The Social Sciences Kaleidoscope will be a web portal for social media channels students will use to engage external audiences about what they are learning & researching in the social sciences at the University of Wisconsin-Parkside. A call is out for students to participate in the spring 2014 semester. A committee will select three projects, and each student will receive $400 (to match what they get in the university’s Undergraduate Research Apprenticeship Program [URAP]). Students will use Vine, YouTube, podcasts, tumblr, digital stories, etc. to document learning and engage peers and members of larger communities. For more information, see our fundraising page. Please also consider making a donation; any amount helps!
In a November 12 post I outlined a plan to create a career readiness plan for my college. The plan could include granting internship credit for jobs students already have as a compliment to the traditional internship model of sending students out to new assignments. Does anyone know of any examples I should investigate? Thanks in advance for your suggestions!

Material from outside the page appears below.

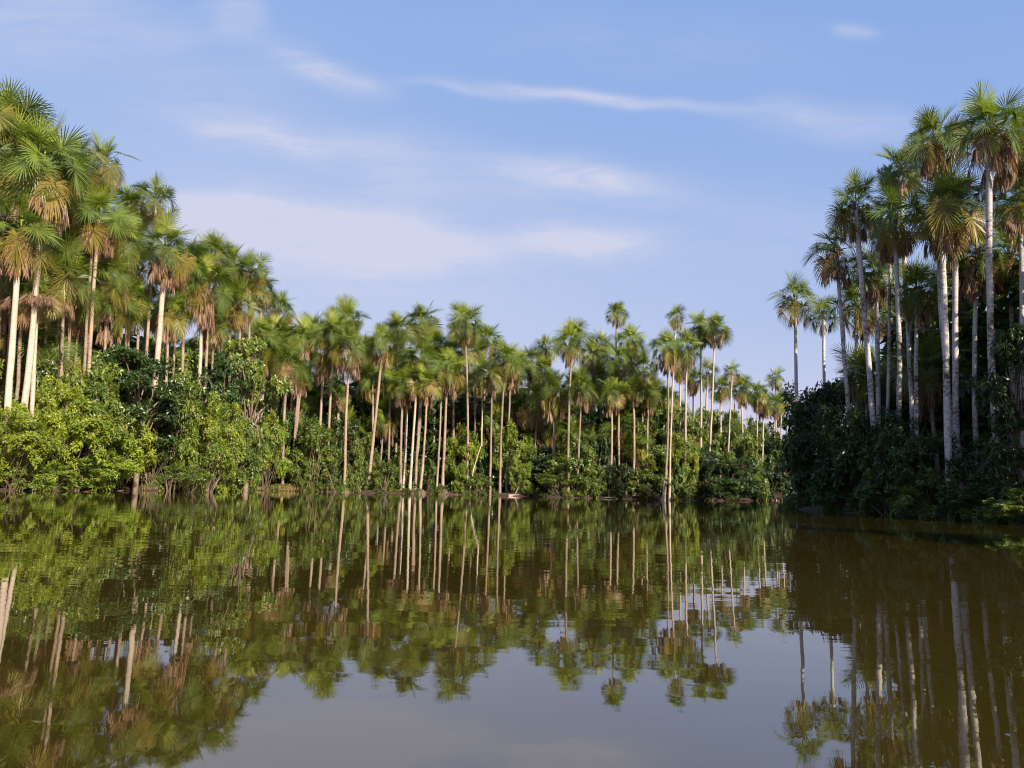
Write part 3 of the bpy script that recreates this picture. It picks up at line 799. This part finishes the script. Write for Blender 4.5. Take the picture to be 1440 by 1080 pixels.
fill(13, (24, 66), (34, 84), 7.0, 30, (13, 19), 'palm in deep shade standing behind the right bank front trunks', 'back row palms of the right bank', 2.2)
fill(24, (27, 64), (-42, 30), 3.0, 34, (17, 21), 'tall palm of the right bank close beside the viewer', 'right bank palms beside the viewer', 3.2)

# shaded understory shrubs behind
FS = random.Random(9)
def understory(n, xr, yr, dmin, dmax, label, group, hr=(2.5, 6)):
    k = 0; guard = 0
    while k < n and guard < 4000:
        guard += 1
        x = FS.uniform(*xr); y = FS.uniform(*yr); d = ldist(x, y)
        if d < dmin or d > dmax: continue
        plant(0, 0, 0, 0, 'deep', label, group, (x, y, .3), (FS.uniform(2.4, 3.6), FS.uniform(*hr)))
        k += 1
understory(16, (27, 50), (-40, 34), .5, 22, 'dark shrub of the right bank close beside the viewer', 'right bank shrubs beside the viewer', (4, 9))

# forest floor growth and the far thicket: nobody could count it
def clutter(name, label, n, xr, yr, dmin, dmax, zr, leaf, mat, seed, nl=(5, 8)):
    rng = random.Random(seed); mb = MB()
    xsr = np.array([rng.uniform(*xr) for _ in range(n * 12)]); ysr = np.array([rng.uniform(*yr) for _ in range(n * 12)])
    ds = lake_dist(xsr, ysr)
    k = 0
    for x, y, d in zip(xsr, ysr, ds):
        if d < dmin or d > dmax: continue
        cl = .5 + .5 * math.sin(x * .8 + 2 * math.sin(y * .5)) * math.sin(y * .7 + 1.3)
        z = zr[0] + (zr[1] - zr[0]) * rng.random() * (.35 + .65 * cl)
        rosette(mb, Vector((x, y, z)), Vector((rng.uniform(-1, 1), rng.uniform(-1, 1), .8)), rng, rng.randint(*nl), leaf * rng.uniform(.7, 1.3), rng.uniform(.2, .9))
        k += 1
        if k >= n: break
    o = link(name, mb.mesh(name, mat)); o['kind'] = 'stuff'; o['label'] = label
    o['category'] = 'undergrowth'
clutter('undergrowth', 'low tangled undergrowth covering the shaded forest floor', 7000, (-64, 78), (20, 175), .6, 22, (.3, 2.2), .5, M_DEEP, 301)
#clutter('forest_thicket', 'dense dark forest reading as one mass behind all the palms', 9000, (-80, 100), (20, 200), 18, 34, (.5, 12.5), 1.0, M_DEEP, 302)

rng = random.Random(302); mb = MB(); TN = 34000
xsr = np.array([rng.uniform(-62, 88) for _ in range(TN * 9)]); ysr = np.array([rng.uniform(22, 186) for _ in range(TN * 9)])
ds = lake_dist(xsr, ysr); k = 0
for x, y, d in zip(xsr, ysr, ds):
    if d < 8 or d > 17 or y < 22: continue
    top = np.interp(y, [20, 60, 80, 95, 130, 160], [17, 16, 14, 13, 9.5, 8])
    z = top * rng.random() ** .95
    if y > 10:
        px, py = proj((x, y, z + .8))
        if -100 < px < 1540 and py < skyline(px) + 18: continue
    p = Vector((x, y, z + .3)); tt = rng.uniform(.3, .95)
    for j in range(5):
        d1 = Vector((rng.gauss(0, 1), rng.gauss(0, 1), rng.gauss(-.2, .7))).normalized()
        s1 = d1.cross(Vector((rng.gauss(0, 1), rng.gauss(0, 1), rng.gauss(0, 1)))).normalized() * rng.uniform(.16, .32)
        l = rng.uniform(.8, 1.5)
        i0 = mb.vert(p, tt); i1 = mb.vert(p + d1 * l * .5 + s1, tt); i2 = mb.vert(p + d1 * l + Vector((0, 0, -.1)), tt); i3 = mb.vert(p + d1 * l * .5 - s1, tt)
        mb.f.append((i0, i1, i2, i3))
    k += 1
    if k >= TN: break
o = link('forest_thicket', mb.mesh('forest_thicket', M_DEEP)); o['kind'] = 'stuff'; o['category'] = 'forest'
o['label'] = 'dense dark forest reading as one mass behind all the palms'

# ------------------------------------------------------------------ bank details
# low leafy tufts hanging over the waterline
TR = random.Random(19)
for i in range(60):
    px = TR.uniform(205, 1095); D = shore_D(px) + TR.uniform(.1, .9)
    p = ground_at(px, D, 0.0); s_ = TR.uniform(.6, 1.3)
    plant(0, 0, 0, 0, 'low', 'low leafy tuft hanging over the edge of the far waterline', 'low tufts along the far waterline', (p.x, p.y, -.05), (s_, s_ * TR.uniform(.5, 1.0)))

def sticks(name, label, cat, specs, mat):
    mb = MB(); o0 = specs[0][0][0]
    for pts, r in specs:
        q = [p - o0 for p in pts]
        mb.tube(q, [r * (1 - .7 * i / (len(q) - 1)) for i in range(len(q))], 6)
    o = link(name, mb.mesh(name, mat, True)); o.location = o0
    o['label'] = label; o['category'] = cat
    return o
def wpt(px, py, D): return at(px, py, D)
sticks('dead_branch', 'bare dead branch slanting from the bank down into the water left of centre', 'branch',
       [([wpt(476, 705, 79), wpt(468, 684, 81), wpt(463, 668, 82), wpt(457, 650, 83)], .09)], M_WOOD)
sticks('leaning_sapling', 'thin pale dead sapling leaning right before the central shrubs', 'sapling',
       [([wpt(661, 688, 92), wpt(666, 660, 92.3), wpt(672, 640, 92.6), wpt(678, 622, 93)], .1)], M_PALE)
sticks('dead_stump', 'pale broken stump standing in the water below the waterside pair', 'stump',
       [([wpt(932, 704, 92), wpt(933, 690, 92), wpt(934, 676, 92.1)], .17)], M_PALE)
def log(px0, px1, D, label, r, lift=.05):
    a = at(px0, 690, D); b = at(px1, 690, D); a.z = lift; b.z = lift + .12
    b.y += .5
    sticks('fallen_log', label, 'log', [([a, a.lerp(b, .33) + Vector((0, .1, .03)), a.lerp(b, .7), b], r), ([a.lerp(b, .4), a.lerp(b, .5) + Vector((.1, 0, .5)), a.lerp(b, .55) + Vector((.2, .1, .95))], r * .35)], M_PALE)
log(715, 736, shore_D(725) - .3, 'pale fallen log lying along the water under the vivid shrub', .13)
log(868, 842, shore_D(855) - .2, 'thin fallen log at the dark waterline right of the mottled shrub', .1)
log(440, 420, shore_D(430) - .2, 'fallen log lying in the water before the tight cluster of trunks', .11)
def tangle(px, D, label, n=14, seed=1, w=1.6, h=1.3):
    rng = random.Random(seed); D = shore_D(px) + .5; c = ground_at(px, D, 0.0); mb = MB()
    for i in range(n):
        a = rng.uniform(0, 6.28)
        e = Vector((math.cos(a) * rng.uniform(.3, 1) * w, math.sin(a) * rng.uniform(.3, 1) * w * .6, -.3))
        t = Vector((rng.uniform(-.25, .25), rng.uniform(-.2, .2), rng.uniform(.4, 1) * h))
        md = e.lerp(t, .5) + Vector((rng.uniform(-.3, .3), 0, rng.uniform(.0, .35)))
        mb.tube([e, md, t, t + Vector((rng.uniform(-.4, .4), rng.uniform(-.3, .3), rng.uniform(-.1, .5)))], [.05, .045, .035, .015], 5)
    o = link('root_tangle', mb.mesh('root_tangle', M_WOOD, True)); o.location = c
    o['label'] = label; o['category'] = 'roots'
tangle(922, 93.5, 'tangle of bare pale roots left of the pale broken stump', 18, 1)
tangle(128, 46.5, 'reddish roots under the round bright shrub on the left waterline', 14, 2, 1.2, .8)
tangle(262, 57, 'bare twigs poking from the red mud bank at left', 18, 3, 1.6, 1.6)
tangle(318, 64, 'bare twigs under the sprawling shrub near the dry grass', 14, 4, 1.5, 1.8)
tangle(900, 95, 'leafless grey tangle below the layered broadleaf tree', 16, 5, 2.2, 2.6)
tangle(1350, 39.5, 'long bare branches in front of the white flecked trunk', 7, 6, 1.6, 1.2)
def mound(px, D, label, seed, w=.7, h=.45):
    rng = random.Random(seed); c = ground_at(px, D, 0.0); mb = MB()
    rings = 7; n = 16; idx = []
    for i in range(rings):
        f = i / (rings - 1)
        rr = w * math.cos(f * 1.5); z = -.3 + (h + .3) * math.sin(f * 1.55)
        idx.append([mb.vert((rr * math.cos(k / n * 6.283) * rng.uniform(.85, 1.15), rr * math.sin(k / n * 6.283) * rng.uniform(.85, 1.15), z + rng.uniform(-.05, .05))) for k in range(n)])
    for i in range(rings - 1):
        for k in range(n): mb.f.append((idx[i][k], idx[i][(k + 1) % n], idx[i + 1][(k + 1) % n], idx[i + 1][k]))
    mb.f.append(tuple(idx[-1]))
    for k in range(26):
        a = rng.uniform(0, 6.28); d = Vector((math.cos(a), math.sin(a), 0))
        mb.tube([d * w * .35 + Vector((0, 0, h)), d * w * .8 + Vector((0, 0, h * .6)), d * w * 1.1 + Vector((0, 0, -.25))], [.04, .035, .02], 4)
    o = link('root_mound', mb.mesh('root_mound', M_WOOD, True)); o.location = c
    o['label'] = label; o['category'] = 'roots'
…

Last week I attended the 2013 annual meeting of the Council of Colleges of Arts and Sciences (CCAS). It was great to meet up with old friends, meet new people, and generate new possibilities to try back in our home institutions. Two panels in particular gave me hand cramps from writing a long list of ideas:
“Advancing the Career Opportunities of Liberal Arts Graduates: Best practices and strategies for working with multiple constituents to articulate liberal arts skills set and value.” This session will foreground the exigency of and outline possible methods of establishing partnerships with multiple constituents in order to enhance student, faculty, administrative, and community understanding of the skill sets acquired in liberal arts degrees, as well as methods by which liberal arts graduates can showcase those skills and their particular talents. The ultimate goal is to engage participants in a discussion of the exigency and possible methods to enable placement of liberal arts graduates into non-profit and for-profit corporations at better rates and with more ease.

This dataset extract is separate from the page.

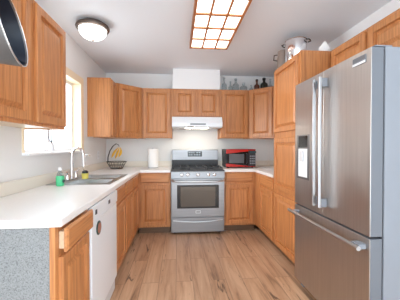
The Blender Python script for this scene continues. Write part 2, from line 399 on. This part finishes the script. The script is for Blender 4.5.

“Career Preparedness and the Liberal Arts: On-campus partnerships and initiatives.” Significant pressures have been placed on institutions to demonstrate that their students can compete successfully for jobs upon graduation. Liberal arts colleges are especially prone to negative assessments of their students’ career prospects. This panel focuses on ways that deans can work with their faculty, staff, and other campus stakeholders to develop institutional support and structure to promote career preparedness. The panel will address successful partnership strategies with various campus units to improve the role of professional advising; develop a college-wide career curriculum; collaborate with offices of career services; and incorporate internship, coaching, and shadowing programs.

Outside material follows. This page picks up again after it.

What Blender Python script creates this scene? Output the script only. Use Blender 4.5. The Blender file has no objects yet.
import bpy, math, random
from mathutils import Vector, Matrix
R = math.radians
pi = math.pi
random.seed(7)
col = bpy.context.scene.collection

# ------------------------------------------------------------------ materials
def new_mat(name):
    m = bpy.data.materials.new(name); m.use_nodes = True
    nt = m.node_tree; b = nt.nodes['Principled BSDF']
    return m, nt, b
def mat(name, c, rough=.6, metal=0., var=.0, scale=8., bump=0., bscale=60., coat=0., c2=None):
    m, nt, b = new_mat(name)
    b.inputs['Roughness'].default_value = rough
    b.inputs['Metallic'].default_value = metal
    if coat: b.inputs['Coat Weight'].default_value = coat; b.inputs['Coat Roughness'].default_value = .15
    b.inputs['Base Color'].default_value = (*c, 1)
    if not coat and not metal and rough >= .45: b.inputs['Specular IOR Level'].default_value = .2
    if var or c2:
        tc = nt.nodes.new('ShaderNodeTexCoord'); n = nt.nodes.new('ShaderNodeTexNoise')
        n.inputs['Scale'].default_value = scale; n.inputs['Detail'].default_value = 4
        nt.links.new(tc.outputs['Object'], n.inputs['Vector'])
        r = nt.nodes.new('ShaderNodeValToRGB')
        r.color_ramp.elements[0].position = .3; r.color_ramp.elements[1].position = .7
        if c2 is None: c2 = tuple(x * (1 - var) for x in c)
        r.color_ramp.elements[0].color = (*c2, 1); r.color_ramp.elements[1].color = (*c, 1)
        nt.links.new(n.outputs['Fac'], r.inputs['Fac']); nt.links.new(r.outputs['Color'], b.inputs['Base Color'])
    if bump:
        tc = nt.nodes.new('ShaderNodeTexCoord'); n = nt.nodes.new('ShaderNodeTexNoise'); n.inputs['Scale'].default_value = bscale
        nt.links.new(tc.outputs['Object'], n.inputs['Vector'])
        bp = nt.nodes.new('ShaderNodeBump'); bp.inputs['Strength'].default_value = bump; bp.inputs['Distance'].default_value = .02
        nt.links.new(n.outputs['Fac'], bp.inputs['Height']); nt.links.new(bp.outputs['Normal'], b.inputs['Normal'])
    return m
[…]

I outlined a plan to enable students to better understand career pathways while building strong social scientific and liberal arts skills through high impact learning practices in curricular, co-curricular, and extra-curricular activities. Today I asked my department chairs to discuss the draft, and we will further develop it in collaboration with an external advisory board of community leaders as well as with other units in the university. Possible practices to include: a mentoring program where recent alumni connect with students in person and online, and an internship program built around students’ existing jobs. I’m looking forward to the discussions!